Source : Straits Times - 26 Aug 2008
THE Housing Board has found itself in a quandary over sharply rising demand for the small stock of rental flats available. The twin trends - high rents for conventional HDB apartments and more people conserving assets for fear of prolonged economic uncertainty - that had been building for a year now are not easing. The HDB can expect the tight rental situation to persist, or worsen. Ineligible renters playing the system have added to the long application queues, but the HDB can be counted upon to weed them out at first sieve. To satisfy medium-term demand, raising the current stock of some 43,000 rental flats is an inevitable response.
This the HDB is doing. But the gestation period of about three years for the additional 7,000 to 8,000 units that will be built gives little comfort to those applicants who need shelter now, not three years later. There are an estimated 4,400 of these. These are families with household income of about $1,500 and no assets. Divorcees with young children are common among them. The HDB could consider releasing unsold smaller units from its normal stock for fixed-term leases to relieve pressure.
This is socially more enlightened than keeping the flats, usually in less favoured locations, for choosy purchasers to make up their minds about bidding. Beyond this, means testing which the HDB is considering is the fairest way of sorting out the scale of need.
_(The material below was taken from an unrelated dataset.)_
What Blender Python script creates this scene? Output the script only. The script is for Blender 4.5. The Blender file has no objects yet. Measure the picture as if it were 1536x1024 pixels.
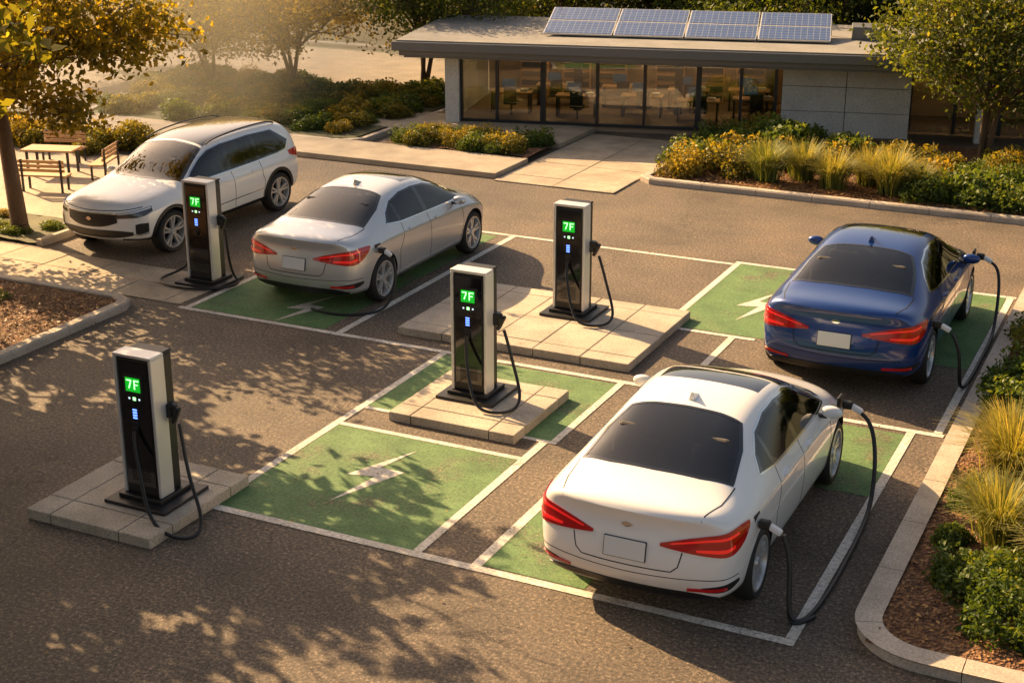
import bpy,bmesh,math,random
import numpy as np
from mathutils import Vector,Matrix
from mathutils.bvhtree import BVHTree
S=bpy.context.scene
COL=bpy.context.collection
random.seed(7)
# ---------------------------------------------------------------- materials
def newmat(name):
    m=bpy.data.materials.new(name);m.use_nodes=True
    nt=m.node_tree;b=nt.nodes['Principled BSDF'];return m,nt,b
def pmat(name,col,rough=.5,metal=0,coat=0,emit=None,es=0,spec=.5):
    m,nt,b=newmat(name)
    b.inputs['Base Color'].default_value=(*col,1);b.inputs['Roughness'].default_value=rough
    b.inputs['Metallic'].default_value=metal;b.inputs['Coat Weight'].default_value=coat
    b.inputs['Coat Roughness'].default_value=.04
    b.inputs['Specular IOR Level'].default_value=spec
    if emit: b.inputs['Emission Color'].default_value=(*emit,1);b.inputs['Emission Strength'].default_value=es
    return m
def N(nt,t,**kw):
    n=nt.nodes.new(t)
    for k,v in kw.items(): setattr(n,k,v)
    return n
def noise(nt,co,scale,detail=4,rough=.55):
    n=N(nt,'ShaderNodeTexNoise');n.inputs['Scale'].default_value=scale;n.inputs['Detail'].default_value=detail;n.inputs['Roughness'].default_value=rough
    nt.links.new(co,n.inputs['Vector']);return n.outputs['Fac']
def ramp(nt,f,stops):
    r=N(nt,'ShaderNodeValToRGB');e=r.color_ramp.elements
    while len(e)<len(stops): e.new(.5)
    for i,(p,c) in enumerate(stops):
        e[i].position=p;e[i].color=(*c,1) if len(c)==3 else c
    nt.links.new(f,r.inputs['Fac']);return r.outputs['Color']
def mixc(nt,f,a,b,mode='MIX'):
    m=N(nt,'ShaderNodeMix',data_type='RGBA',blend_type=mode)
    if isinstance(f,float): m.inputs[0].default_value=f
    else: nt.links.new(f,m.inputs[0])
    for s,v in ((6,a),(7,b)):
        if isinstance(v,tuple): m.inputs[s].default_value=(*v,1)
        else: nt.links.new(v,m.inputs[s])
    return m.outputs[2]
def geo(nt): return N(nt,'ShaderNodeNewGeometry').outputs['Position']
def objco(nt): return N(nt,'ShaderNodeTexCoord').outputs['Object']
def bump(nt,b,h,strength=.4,dist=.01):
    n=N(nt,'ShaderNodeBump');n.inputs['Strength'].default_value=strength;n.inputs['Distance'].default_value=dist
    nt.links.new(h,n.inputs['Height']);nt.links.new(n.outputs[0],b.inputs['Normal'])
def asphalt_color(nt,co):
    fine=noise(nt,co,24,5,.9)
    c=ramp(nt,fine,[(.36,(.022,.016,.013)),(.47,(.105,.084,.064)),(.55,(.18,.142,.106)),(.65,(.58,.45,.33))])
    big=ramp(nt,noise(nt,co,.5,6,.65),[(.32,(.58,.56,.55)),(.5,(.95,.92,.88)),(.68,(1.3,1.2,1.1))])
    c=mixc(nt,1.0,c,big,'MULTIPLY')
    vo=N(nt,'ShaderNodeTexVoronoi',feature='DISTANCE_TO_EDGE');vo.inputs['Scale'].default_value=.28
    w=N(nt,'ShaderNodeVectorMath',operation='ADD')
    nn=N(nt,'ShaderNodeTexNoise');nn.inputs['Scale'].default_value=1.5;nn.inputs['Detail'].default_value=5;nt.links.new(co,nn.inputs['Vector'])
    nt.links.new(co,w.inputs[0]);nt.links.new(nn.outputs['Color'],w.inputs[1]);nt.links.new(w.outputs[0],vo.inputs['Vector'])
    cr=ramp(nt,vo.outputs['Distance'],[(0,(.4,.4,.4)),(.004,(1,1,1))])
    return mixc(nt,1.0,c,cr,'MULTIPLY'),fine
def mat_asphalt():
    m,nt,b=newmat('asphalt');co=geo(nt)
    c,fine=asphalt_color(nt,co);nt.links.new(c,b.inputs['Base Color'])
    b.inputs['Roughness'].default_value=.7;bump(nt,b,fine,1.0,.024);return m
def mat_paint(name,c1,c2,wear):
    m,nt,b=newmat(name);co=geo(nt)
    a,fine=asphalt_color(nt,co)
    p=mixc(nt,ramp(nt,noise(nt,co,1.8,6,.7),[(.35,(0,0,0)),(.65,(1,1,1))]),c1,c2)
    p=mixc(nt,1.0,p,ramp(nt,fine,[(.35,(.45,.45,.45)),(.55,(1.15,1.15,1.15))]),'MULTIPLY')
    w1=noise(nt,co,30,5,.85);w2=noise(nt,co,1.1,5,.6)
    ad=N(nt,'ShaderNodeMath',operation='ADD');nt.links.new(w1,ad.inputs[0]);nt.links.new(w2,ad.inputs[1])
    mr=N(nt,'ShaderNodeMapRange');nt.links.new(ad.outputs[0],mr.inputs[0]);mr.inputs[1].default_value=wear;mr.inputs[2].default_value=wear+.10;mr.inputs[3].default_value=0;mr.inputs[4].default_value=.85
    c=mixc(nt,mr.outputs[0],p,a);nt.links.new(c,b.inputs['Base Color']);b.inputs['Roughness'].default_value=.75
    bump(nt,b,fine,.8,.016);return m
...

Abuse of the low-rent dispensation was not a problem when granny flats were being built for retirees and rents for normal HDB flats were about half the current rates. But since the spike of a year ago, rent seekers have resorted to the deplorable practice of sub-letting rooms or whole flats, sometimes to ineligible foreigners. Families of some means, plainly not eligible, have joined the queue, attracted by rents of as low as $26 a month. They should be forced onto the open rental market by fail-safe administrative measures.
To disqualify applicants who own assets and whose household income exceeds the cut-off mark is easy. Trickier is checking the assets of their children and siblings, which the HDB is considering. The thinking is that immediate families should take them in. In practice, this may not always be practical owing to relationship frictions and family feuds. But it does not weaken the case for wholesale means testing.
It remains a logical way to ascertain need but the line should be drawn at checking the assets of applicants’ brothers and sisters. If these siblings are married, with their own grown children and consequent obligations, they are effectively separate families.